JP Morgan Could Use Some Humility in Dealing With Harsh Penalties

If a federal regulator wants to make a point by shaming a bank, JP Morgan is the obvious one to put in the stocks as a warning to others – and that is what the US Federal Regulatory Commission has done with a dramatic and unusual penalty on the bank.

As a result of a legal dispute, Ferc is forcing JP Morgan to take lower profits in its electricity-trading division, known as JP Morgan Ventures Energy Corp. The division sells electricity by taking bids, similar to the way that stock traders take bids on stocks.

Ferc is hitting a bank where it is most likely to hurt: in its wallet. The JP Morgan energy-trading division won't be able to set prices for electricity starting in April 2013. The bank will only be able to sell electricity at prices that other people want to pay, which means it will lose the upper hand entirely when setting prices. The penalty will last for six months.

The penalty won't completely wipe out JP Morgan's profits from trading electricity, but it will hurt it, particularly as rivals will be able to charge what they like. For JP Morgan, which, like other banks, is challenged to find ways to maintain profits, the penalty is a setback, although not a devastating one. JP Morgan does not reveal what its profits from energy trading are, which indicates that they are probably not significant compared to the bank's other businesses. JP Morgan can still trade energy derivatives with no interruption.

The dispute between Ferc and JP Morgan arises from a wider investigation into manipulation of the power markets, an investigation that has included Barclays, Deutsche Bank and Constellation Energy.

California's regulatory authority that oversees electricity, the California Independent System Operator, or Caiso, started investigating JP Morgan and other banks this year with the suspicion that they may be manipulating power markets.

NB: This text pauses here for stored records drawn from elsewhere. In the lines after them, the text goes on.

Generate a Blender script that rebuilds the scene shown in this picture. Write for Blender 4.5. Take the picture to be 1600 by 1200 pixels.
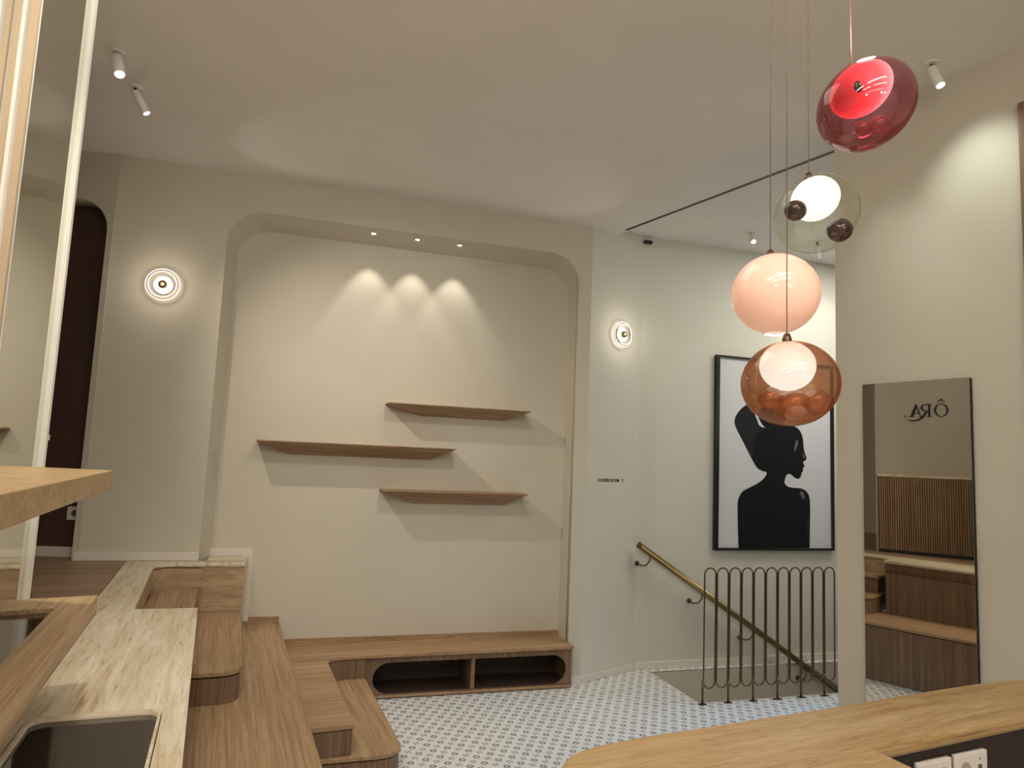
import bpy, bmesh, math, random
from mathutils import Vector, Matrix
random.seed(4)
for o in list(bpy.data.objects): bpy.data.objects.remove(o)
SC = bpy.context.scene
COL = SC.collection
# ------------------------------------------------------------------ camera
cd = bpy.data.cameras.new('camera'); cam = bpy.data.objects.new('camera', cd); COL.objects.link(cam)
cd.sensor_width = 36; cd.lens = 24.525; cd.clip_start = 0.02; cd.clip_end = 60
Rv = Vector((0.952, -0.304, 0.043)).normalized(); Wv = Vector((0.298, 0.948, 0.108)).normalized()
Uv = Rv.cross(Wv).normalized(); Rv = Wv.cross(Uv).normalized()
cam.matrix_world = Matrix(((Rv.x, Uv.x, -Wv.x, 0), (Rv.y, Uv.y, -Wv.y, 0), (Rv.z, Uv.z, -Wv.z, 1.55), (0, 0, 0, 1)))
SC.camera = cam
# ------------------------------------------------------------------ world, exposure
w = bpy.data.worlds.new('world'); SC.world = w; w.use_nodes = True
w.node_tree.nodes['Background'].inputs[0].default_value = (0.62, 0.68, 0.8, 1)
w.node_tree.nodes['Background'].inputs[1].default_value = 0.35
vs = SC.view_settings; vs.view_transform = 'Standard'; vs.look = 'None'; vs.gamma = 1; vs.use_curve_mapping = False
vs.exposure = 0.03
# ------------------------------------------------------------------ lights of the room and added fill lights
def area(name, loc, target, sx, sy, power, col, spread=180):
    l = bpy.data.lights.new(name, 'AREA'); l.shape = 'RECTANGLE'; l.size = sx; l.size_y = sy
    l.energy = power; l.color = col; l.spread = math.radians(spread)
    o = bpy.data.objects.new(name, l); COL.objects.link(o); o.location = loc
    o.rotation_euler = (Vector(target) - Vector(loc)).to_track_quat('-Z', 'Y').to_euler(); return o
def spot(name, loc, target, power, col, size, blend=0.5, rad=0.02):
    l = bpy.data.lights.new(name, 'SPOT'); l.energy = power; l.color = col
    l.spot_size = math.radians(size); l.spot_blend = blend; l.shadow_soft_size = rad
    o = bpy.data.objects.new(name, l); COL.objects.link(o); o.location = loc
    o.rotation_euler = (Vector(target) - Vector(loc)).to_track_quat('-Z', 'Y').to_euler(); return o
def point(name, loc, power, col, rad=0.03):
    l = bpy.data.lights.new(name, 'POINT'); l.energy = power; l.color = col; l.shadow_soft_size = rad
    o = bpy.data.objects.new(name, l); COL.objects.link(o); o.location = loc; return o
WARM = (1.0, 0.83, 0.62); NEUT = (1.0, 0.945, 0.86); COOL = (0.55, 0.72, 1.0)
# ceiling strip lights of the room behind the camera
for i, y in enumerate((-0.4, -1.4)):
    for j, x in enumerate((-1.2, 0.4)):
        area('strip_lamp', (x, y, 3.26), (x, y + 0.6, 0), 1.2, 0.08, 17, NEUT)
for x, y, z in ((-0.7, -1.0, 2.3), (0.6, -1.3, 2.3), (0.9, -2.2, 2.3)):
    point('room_fill', (x, y, z), 11, (1.0, 0.93, 0.82), 0.09)  # added fill: unseen point lights that lift the ceiling and ambient level
spot('bench_beam', (-0.35, 1.7, 3.27), (-0.40, 2.5, 0.8), 62, (1.0, 0.93, 0.80), 95, 1.0, 0.05)  # added fill spot that brightens the benches and travertine
spot('niche_fill', (0.7, 2.6, 3.27), (0.9, 4.9, 0.7), 44, (1.0, 0.94, 0.84), 75, 1.0, 0.05)  # added fill spot that brightens the niche
area('ceiling_fill', (0.2, -0.6, 2.5), (0.2, -0.3, 3.4), 1.2, 1.2, 20, (1.0, 0.95, 0.88))  # added fill facing up, brightens the ceiling only
area('overhead_fill', (-0.1, 2.3, 3.28), (0.1, 2.6, 0), 1.6, 1.2, 11, NEUT)  # added fill from above, no luminaire belongs to it
area('stair_area', (4.2, 4.0, 3.3), (4.0, 4.4, 0), 1.4, 0.5, 24, (1.0, 0.97, 0.89))  # area light over the stairs, no fixture modelled
point('stair_point', (4.6, 3.6, 2.2), 9, (1.0, 0.97, 0.89), 0.09)  # point light beside the stairs, no globe modelled
spot('street_daylight', (5.6, 2.9, 1.7), (3.0, 3.2, 0.0), 300, (0.34, 0.58, 1.0), 52, 1.0, 0.35)

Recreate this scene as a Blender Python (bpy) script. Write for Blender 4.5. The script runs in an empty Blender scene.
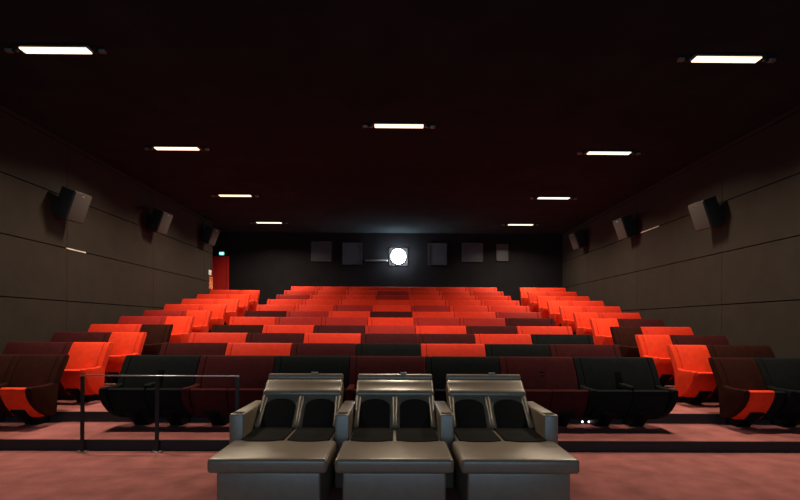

JP Morgan maintained that it did not manipulate the markets, and the matter won't be resolved likely until next year. Ferc indicates that this week's penalty is not an enforcement action, meaning that the agency is not accusing JP Morgan of fraud.

But what annoyed Caiso – and the US Federal Energy Regulatory Commission – was the idea that JP Morgan was not playing it straight with them. Ferc determined Wednesday that JP Morgan had "submitted false information" about bidding for electricity in California.

The dispute that caused the penalty comes down to just two emails. Caiso asked JP Morgan for documents and information. JP Morgan failed to provide two emails, sent in 2011, that Caiso thought could have been relevant to the case. Caiso insisted on receiving the documents. JP Morgan realized its mistake and issued a public apology – but that couple of months of work by Caiso's lawyers to convince JP Morgan to hand over the papers had the effect of ticking off the regulator and Ferc, and JP Morgan is now paying the penalty. JP Morgan maintained that the staff that scanned the firm's emails were different from the staff working with regulators, so they did not recall the two emails.

Ferc doesn't want to encourage any bank or electricity-trading firm to hold back information, and it called JP Morgan's violations "critically important". The agency explained that it expects electricity traders to be immediately co-operative with regulators.

"The Commission grants market-based rate authority to companies on the presumption that they will not engage in fraud, deception or misrepresentation," Ferc said in a statement. "The provision of false, misleading or inaccurate information undermines the integrity of the Ferc decision-making process, the smooth operation of markets and Ferc's ability to ensure just and reasonable rates for customers."

In short, Ferc doesn't want to do the work of hounding banks and other electricity-trading firms for information.

JP Morgan responded feistily to Ferc. The bank said in a statement that it would fight the penalty and downplayed the dispute.

"As the dissenting commissioner stated, this is a novel use of Ferc's authority over market-based rates and is unsupported by Ferc's own regulations – particularly given that the issue in this proceeding was not JP Morgan's conduct in the market, but rather a dispute over document productions. We are reviewing the opinion and will determine our next steps, prior to the proposed April 2013 effective date."

It's rare for a regulator – any regulator – to come after JP Morgan so dramatically. If you picture Wall Street banks as a classroom, JP Morgan is mostly the teacher's pet; despite the fiery anti-regulatory rhetoric of its chief executive, Jamie Dimon, JP Morgan still stands out as the bank to come through the US financial crisis in a position of financial strength and with a strong reputation.

Even the London Whale debacle earlier this year – in which the bank allowed a bad set of trades to wipe out billions of dollars – registered to many people as an anomaly at JP Morgan. Several regulators are currently pressing JP Morgan for more information on the Whale debacle.

Still, Ferc's penalty, and the remaining guts of the Whale trade, show that JP Morgan does not have a free pass in Washington. On Wall Street, traders bring each other down to earth with the saying that there's no such thing as a track record to save you when times get tough; the saying is "you're only as good as your last trade". That is true when it comes to dealing with regulators too.

After years of ruling the roost in Washington, JP Morgan, it seems, may have to humble itself and step up its charm offensive.